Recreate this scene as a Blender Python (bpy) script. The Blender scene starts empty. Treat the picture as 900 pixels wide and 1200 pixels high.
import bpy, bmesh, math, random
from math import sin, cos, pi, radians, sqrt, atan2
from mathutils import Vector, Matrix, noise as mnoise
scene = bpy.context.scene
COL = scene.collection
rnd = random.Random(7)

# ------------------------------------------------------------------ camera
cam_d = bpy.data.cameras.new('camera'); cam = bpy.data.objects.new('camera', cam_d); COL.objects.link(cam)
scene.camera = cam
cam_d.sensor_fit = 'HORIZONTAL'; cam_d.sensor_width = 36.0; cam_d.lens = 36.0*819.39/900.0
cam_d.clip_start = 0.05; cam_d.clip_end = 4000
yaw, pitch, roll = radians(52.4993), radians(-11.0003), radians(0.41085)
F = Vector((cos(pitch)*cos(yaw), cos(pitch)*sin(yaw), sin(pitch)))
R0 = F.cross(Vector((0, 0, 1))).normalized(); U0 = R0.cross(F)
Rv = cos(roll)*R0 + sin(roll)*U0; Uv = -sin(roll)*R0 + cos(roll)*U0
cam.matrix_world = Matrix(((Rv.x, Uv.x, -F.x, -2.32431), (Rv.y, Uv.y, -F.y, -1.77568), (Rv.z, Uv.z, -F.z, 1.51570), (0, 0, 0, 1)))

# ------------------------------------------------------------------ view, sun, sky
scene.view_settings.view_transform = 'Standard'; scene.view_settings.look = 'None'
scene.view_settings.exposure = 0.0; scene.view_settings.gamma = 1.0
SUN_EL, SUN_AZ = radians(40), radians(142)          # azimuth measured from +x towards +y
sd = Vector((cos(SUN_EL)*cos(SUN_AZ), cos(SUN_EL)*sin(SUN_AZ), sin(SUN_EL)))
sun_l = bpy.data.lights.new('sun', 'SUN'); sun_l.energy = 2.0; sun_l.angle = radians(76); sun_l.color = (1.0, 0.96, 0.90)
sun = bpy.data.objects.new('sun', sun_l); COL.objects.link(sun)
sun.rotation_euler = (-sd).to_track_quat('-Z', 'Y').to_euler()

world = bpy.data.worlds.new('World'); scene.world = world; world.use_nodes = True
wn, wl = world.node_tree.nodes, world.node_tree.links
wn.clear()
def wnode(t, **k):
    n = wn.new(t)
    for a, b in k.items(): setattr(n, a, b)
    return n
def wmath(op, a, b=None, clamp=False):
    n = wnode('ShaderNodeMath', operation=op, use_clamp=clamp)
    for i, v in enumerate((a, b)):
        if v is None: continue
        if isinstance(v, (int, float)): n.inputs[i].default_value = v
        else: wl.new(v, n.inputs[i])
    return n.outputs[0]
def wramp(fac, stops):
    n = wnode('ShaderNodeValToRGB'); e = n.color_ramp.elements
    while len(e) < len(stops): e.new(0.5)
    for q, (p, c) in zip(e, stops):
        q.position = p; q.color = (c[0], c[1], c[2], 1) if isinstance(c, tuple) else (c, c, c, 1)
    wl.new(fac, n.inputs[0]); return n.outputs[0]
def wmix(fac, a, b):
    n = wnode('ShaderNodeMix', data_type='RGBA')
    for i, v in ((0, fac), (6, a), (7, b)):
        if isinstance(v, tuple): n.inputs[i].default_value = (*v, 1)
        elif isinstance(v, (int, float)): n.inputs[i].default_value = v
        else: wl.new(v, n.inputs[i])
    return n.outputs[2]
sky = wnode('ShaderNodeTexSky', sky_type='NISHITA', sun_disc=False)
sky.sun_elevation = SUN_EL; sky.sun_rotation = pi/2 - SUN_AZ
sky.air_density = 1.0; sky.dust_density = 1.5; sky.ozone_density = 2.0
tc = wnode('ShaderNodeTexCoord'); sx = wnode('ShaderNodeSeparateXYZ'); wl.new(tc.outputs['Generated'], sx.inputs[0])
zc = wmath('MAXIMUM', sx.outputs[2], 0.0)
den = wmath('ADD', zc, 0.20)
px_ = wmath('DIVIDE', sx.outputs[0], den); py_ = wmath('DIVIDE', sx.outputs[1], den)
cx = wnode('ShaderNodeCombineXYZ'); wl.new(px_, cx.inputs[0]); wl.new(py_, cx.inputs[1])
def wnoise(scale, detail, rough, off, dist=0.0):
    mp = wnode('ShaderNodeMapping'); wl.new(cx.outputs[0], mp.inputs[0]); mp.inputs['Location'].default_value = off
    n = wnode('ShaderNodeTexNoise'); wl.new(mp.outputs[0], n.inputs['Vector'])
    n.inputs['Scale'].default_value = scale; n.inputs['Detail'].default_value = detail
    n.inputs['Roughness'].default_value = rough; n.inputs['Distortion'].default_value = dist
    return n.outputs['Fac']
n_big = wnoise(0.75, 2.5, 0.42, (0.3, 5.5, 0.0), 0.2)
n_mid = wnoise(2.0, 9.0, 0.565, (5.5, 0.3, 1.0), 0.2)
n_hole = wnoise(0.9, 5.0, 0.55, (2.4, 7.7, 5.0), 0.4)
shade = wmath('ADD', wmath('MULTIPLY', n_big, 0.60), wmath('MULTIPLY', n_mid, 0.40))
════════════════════
▶ WRITTEN EXERCISE
Identify and list each line with the word "scene".

▶ SOLUTION
Recreate this scene as a Blender Python (bpy) script. The Blender scene starts empty. Treat the picture as 900 pixels wide and 1200 pixels high.
scene = bpy.context.scene
COL = scene.collection
scene.camera = cam
scene.view_settings.view_transform = 'Standard'; scene.view_settings.look = 'None'
scene.view_settings.exposure = 0.0; scene.view_settings.gamma = 1.0
world = bpy.data.worlds.new('World'); scene.world = world; world.use_nodes = True